Amherst College sexual assault counselor leaves



Last modified: Wednesday, December 19, 2012

AMHERST — Amherst College’s sexual assault counselor has left the school in the wake of a pair of recent stories about sexual assault on campus, college President Carolyn “Biddy” Martin confirmed on Wednesday.

The circumstances surrounding the departure of Gretchen Krull, , the associate director of health education and the college’s sexual assault counselor, are unknown. Martin declined comment on whether Krull was fired or if she resigned, saying it was a personnel issue. A call placed to Krull’s home was not immediately returned.

But Krull’s departure attracted criticism from some on campus, as well as victims’ rights advocates.

Colby Bruno, managing attorney of the Victims Rights Law Center in Boston, called Krull’s departure a “misstep” in the college’s otherwise positive response to the recent controversy, sparked by a student’s first-person account of being raped that was published in the school newspaper, the Amherst Student.

“Their very well regarded sexual assault counselor seems to be a casualty of the story,” Bruno said.

Bruno has worked with the author of the Student story, Angie Epifano, and other students at the college.

She questioned why the person who has counseled scores of victims over the years was held responsible, saying “The buck often stops with the counselors rather than with administrators, where it should.”

Brianda Reyes, editor of the Amherst Student, said Krull announced her departure during a meeting of resident counselors, peer advocates and sexual health educators last Friday.

“After her resignation, a lot of people started wondering if that came out of the investigation or out of stress,” Reyes said, adding that some on campus are concerned Krull has been made a scapegoat.

“A lot of students were positively impacted by her,” Reyes said. “I think that is one of the sources of tension right now — is the administration telling us enough?”

Consultant sought

Amherst College continues to be buffeted by Epifano’s story, which was published in the Student on Oct. 17. It came on the heels of another piece on a student blog about a T-shirt made by an underground fraternity, which showed a derogatory image of a woman, and ultimately went unpunished.

The stories prompted a large student protest two weeks ago and have attracted considerable national media attention. The New York Times published a lengthy story about Epifano’s story on Oct. 26.

The college has sought to project a proactive image in response. In the wake of the story’s publication in the Student, Martin said she was proud of Epifano, who withdrew from the school over the summer. A meeting of the college’s trustees on Oct. 19 concluded with promises to establish a woman’s resource center and increase support for victims of sexual assault. The college has also hired Gina Smith, a nationally known adviser on sexual assault cases, to review the school’s procedures and recommend areas for improvement.

On Monday, the college advertised in the Gazette for an investigative consultant to work on cases of sexual assault.

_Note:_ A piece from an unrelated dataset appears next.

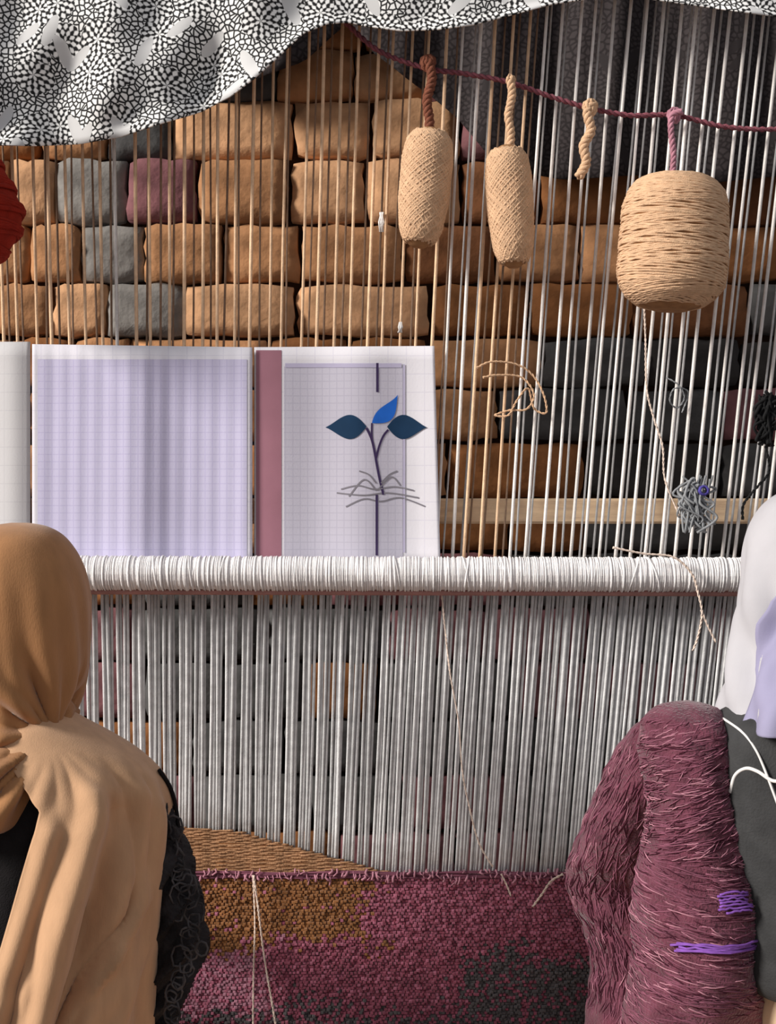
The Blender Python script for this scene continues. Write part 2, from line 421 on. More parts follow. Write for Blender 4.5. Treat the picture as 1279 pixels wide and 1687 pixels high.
# warp threads: run from the top beam to the fell, fanning slightly towards the right
def wx(x0, y): return x0 - (x0-300)*(y-690)/8200
FELL = [(-200, 1360), (300, 1366), (400, 1374), (520, 1408), (640, 1440), (930, 1442), (1500, 1440)]
def fell(px): return interp(FELL, px)[0]
x0s = []; x = -43.0; i = 0
while x < 1305:
    x0s.append(x); x += (29.0 if i % 2 else 24.6) if x < 640 else (27.6 if i % 2 else 23.2); i += 1
def thread(x0, ya, yb, Ya, Yb, r, m, wob=1.0, n=14, lean=0.0):
    ph = random.uniform(0, 6); pts = []
    for k in range(n+1):
        t = k/n; py = ya+(yb-ya)*t; Y = Ya+(Yb-Ya)*t
        px = wx(x0, py) + lean*(t-0.5) + wob*math.sin(ph+t*5)
        pts.append(P(px, py, Y))
    return obj('warp_thread', tube(pts, r*random.uniform(0.88, 1.12), 6), m, loom)
reg = [x0s[0]]
for a_ in x0s[:-1]: reg.append(reg[-1]+(26.8 if a_ < 640 else 25.4))
for i, x0 in enumerate(x0s):
    xx = x0+random.uniform(-2.5, 2.5)
    pale = random.random() < min(max((x0-560)/380, 0.02), 0.96)
    thread(xx, -95, 950, 0.0, 0.002, 0.0029, M['warp_pale' if pale else 'warp_tan'])
    # rear layer, seen between the front ones
    if i % 9:
        thread(xx+random.uniform(6, 19), -95, 960, 0.06, 0.02, 0.0019, M['warp_back' if not pale else 'warp_grey'], 1.5, 14, random.uniform(-14, 6))
    # below the heddle rod the threads of both sheds lie in bunches with a slit between
    pitch = 26.5 if x0 < 640 else 25.2
    for k in range(4):
        off = -8.2+5.4*k
        thread(reg[i]+off+random.uniform(-0.8, 0.8), 935, fell(x0)+6, 0.002+0.004*(k % 2), 0.004, random.choice((0.0026, 0.0029, 0.0031)), M['warp_grey'], 0.8, 8, random.uniform(-1.5, 1.5))

# ---------------------------------------------------------------- carpet on the loom
carpet = empty('carpet', P(640, 1687)); tag(carpet, 'unfinished maroon and brown wool carpet at the foot of the warp', 'carpet')
V, F = [], []
nx, nz = 100, 30
for i in range(nx+1):
    px = -170+1620*i/nx
    for j in range(nz+1):
        t = j/nz; a = P(px, max(fell(px), 1436) if px > 505 else 1436, 0); z = a.z+(0.16-a.z)*t
        V.append(Vector((a.x, -0.004-0.012*math.sin(t*PI*0.5)-0.001*math.sin(px*0.05), z)))
for i in range(nx):
    for j in range(nz):
        a = i*(nz+1)+j; F.append((a, a+1, a+nz+2, a+nz+1))
base = obj('foundation', (V, F), M['c_deep'], carpet); solid(base, 0.012, -1)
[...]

Martin, in an interview Wednesday, said the position is needed to comply with Title IX, which requires organizations to provide equal treatment to all students, faculty and staff. Victims of sexual assault have the option of not going to law enforcement if they choose, Martin said.

In those instances, colleges and universities are required to investigate and adjudicate sexual assault cases under Title IX, and the hiring of an investigator is a step toward that requirement, she said.

“We try to support students’ wishes while informing them of their rights under the judicial system,” Martin said.

The college is also scheduled to cancel classes on Friday, with all students, faculty and staff required to attend presentations and small group discussions about how to prevent and deal with sexual assault on campus.

“We decided it would be a good idea to bring the community together to create an opportunity for community-building,” Martin said. “It’s an opportunity to ask questions together and help one another.”

The ultimate goal, she said, is to find a way “harm can be prevented and not just responded to when it occurs.”

Bruno said Amherst College deserves credit for its reform efforts. The college has been proactive since April of last year, when the Department of Education issued new Title IX guidelines.

Some schools have merely ignored the guidelines, while others, like Amherst, have actively tried to meet the requirements, she said. Last spring, the school approved a series of changes to its disciplinary procedures, Bruno noted.

“I think those are a few, but really positive steps,” Bruno said.

Dana Bolger, an Amherst College junior and author of the story on the fraternity T-shirt, founded the website It Happens Here to raise awareness about sexual assault on campus last year. She, too, agreed that Martin and the college deserve credit for their efforts to reform the school’s response to sexual assault cases.

But she said much of that effort came after the media spotlight focused on campus following the publication of Epifano’s story.

“Last year, I and a few other survivors went to administrators to voice our concerns about Amherst sexual misconduct policies, procedures, and personnel — and were largely ignored,” Bolger wrote in an email to the Gazette. “Following the publication of Angie’s article and the subsequent media attention, the school began implementing many of the recommendations we’d made last spring.”

Bruno agreed that students have been instrumental in moving the college forward.

“If they had not been so vocal, things would not have happened as expeditiously and as comprehensively,” Bruno said.

Whether Amherst College continues to progress will depend largely on students, she said.

“Above all, what needs to change is the culture on college campuses,” Bruno said. “That self-sustaining movement comes from the students.”